Pintado en la Pared No. 259
Muy cerca de la presentación del informe final de la Comisión de la
Verdad hubo un suceso afín pero menos divulgado. La comisión encargada de
preparar un diagnóstico y unas recomendaciones acerca de la enseñanza de la
Historia, en Colombia, entregó también su informe. Según la Ley 1874 de 2017,
la enseñanza de la historia en nuestro país debe restablecerse de manera
obligatoria; desde 1984, esa cátedra había desaparecido de la formación escolar
primaria y media y el poco conocimiento histórico había quedado diluido en el
currículo de las ciencias sociales. Pero antes de su pleno retorno como
asignatura autónoma, era indispensable que una comisión preparase un
diagnóstico y unos lineamientos generales. Con las recomendaciones de esa
comisión parece allanado el camino para el restablecimiento de la cátedra. El
informe llega en un buen momento, cuando la necesidad de conocer nuestro pasado
–lejano y reciente- adquiere mayor relieve, cuando hay un fervor por hacer
memoria y hallar verdades.
El informe fue preparado por un equipo de profesores con trayectoria en
todos los niveles de la educación colombiana; sólo me atrevo a destacar, por
ahora, el aporte y hasta el liderazgo de los colegas historiadores de la
Universidad del Valle. Es notable que hubo un sustento empírico para la
elaboración del diagnóstico y de las propuestas, puesto que el documento
menciona que hubo un arduo proceso de talleres regionales en que participaron
más de 2000 personas. Además, hay un acervo de entrevistas y estadísticas que
respalda el propósito central que atraviesa el documento: “fortalecer el
pensamiento histórico de las nuevas generaciones”.

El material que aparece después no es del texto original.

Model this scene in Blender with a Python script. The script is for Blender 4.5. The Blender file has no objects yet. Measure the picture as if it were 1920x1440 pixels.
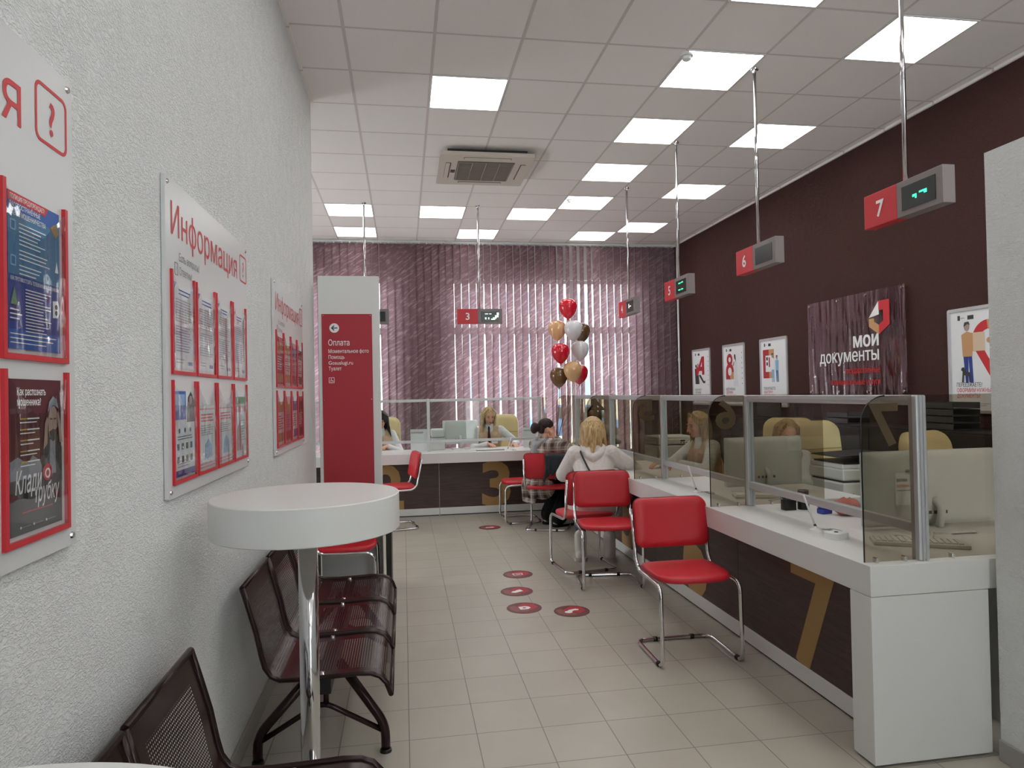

Desde hace casi cuarenta años, a la sociedad colombiana se le ha negado
la posibilidad de pensar históricamente. Hemos vivido en un país acostumbrado a
olvidar y guardar silencio. El simple retorno de la enseñanza de aquella
ciencia que nos enseña a recordar sistemáticamente parece ser un paso
restaurador, reparador de un daño cultural cuya dimensión es muy difícil
establecer. Pensar históricamente, suponen los autores del informe, es “una
forma de pensar asociada al pensamiento crítico” (p. 24). Yo me atrevo a agregar que pensar
históricamente es pensar en perspectiva, con la posibilidad de discernir acerca
de lo pasado, con la posibilidad de comparar el hoy con el ayer, lo que somos
nosotros ahora con lo que han sido otros en otros tiempos. Lograr algo de eso
entraña, y eso lo vislumbra también el informe, el ejercicio de una ciudadanía
más activa, de una ciudadanía con criterio. De modo que no se trata de un
simple rótulo nuevo en el pensum de la educación básica y media en Colombia,
sino de un paso certero en la formación de una nueva generación de ciudadanos
que podrán juzgar mejor qué hemos venido siendo.
Con acierto, las y los autores del informe anuncian que el
restablecimiento de la enseñanza de la historia ayudará al reconocimiento de
nuestra diversidad étnica, al reconocimiento de nuestros estrechos vínculos con
América latina, al respeto de las identidades sexuales y a la comprensión de
los conflictos de clase.
El informe es apenas un peldaño de un largo proceso de instalación de la
Historia en los currículos, porque a eso debe sumarse la formación del personal
docente, la dotación de bibliotecas escolares, la preparación de elementos
didácticos audiovisuales; en fin, es necesario crear un entorno intelectual que
favorezca la enseñanza del conocimiento histórico. Además, es indispensable
contemplar en la implementación las variantes lingüísticas, étnicas y
regionales del país. No se trata de uniformar un discurso oficial de nuestra
historia, sino de dotar de herramientas a profesores y estudiantes para
entender los matices muy complejos de una pretendida historia nacional. Una de
las riquezas adicionales del informe es que hace recomendaciones al Estado, al
magisterio y a la sociedad colombiana. Todas apuntan a unos cambios
sustanciales que no sucederán en poco tiempo.
En poco más de un centenar de páginas, el informe hace un examen
detenido de los siguientes aspectos: los propósitos centrales de la enseñanza
de la historia; los enfoques posibles en la enseñanza; las didácticas y las
formas de evaluación; las condiciones laborales del magisterio que enseña
historia; la formación de docentes. Mucho de esto implicará cambios cualitativos
en las carreras de historia de las universidades colombianas y, ojalá, provoque
la apertura de nuevas líneas de investigación que privilegien el ámbito
pedagógico.
De modo muy discreto ha sucedido otra cosa importante: vuelve la
enseñanza de la Historia en Colombia.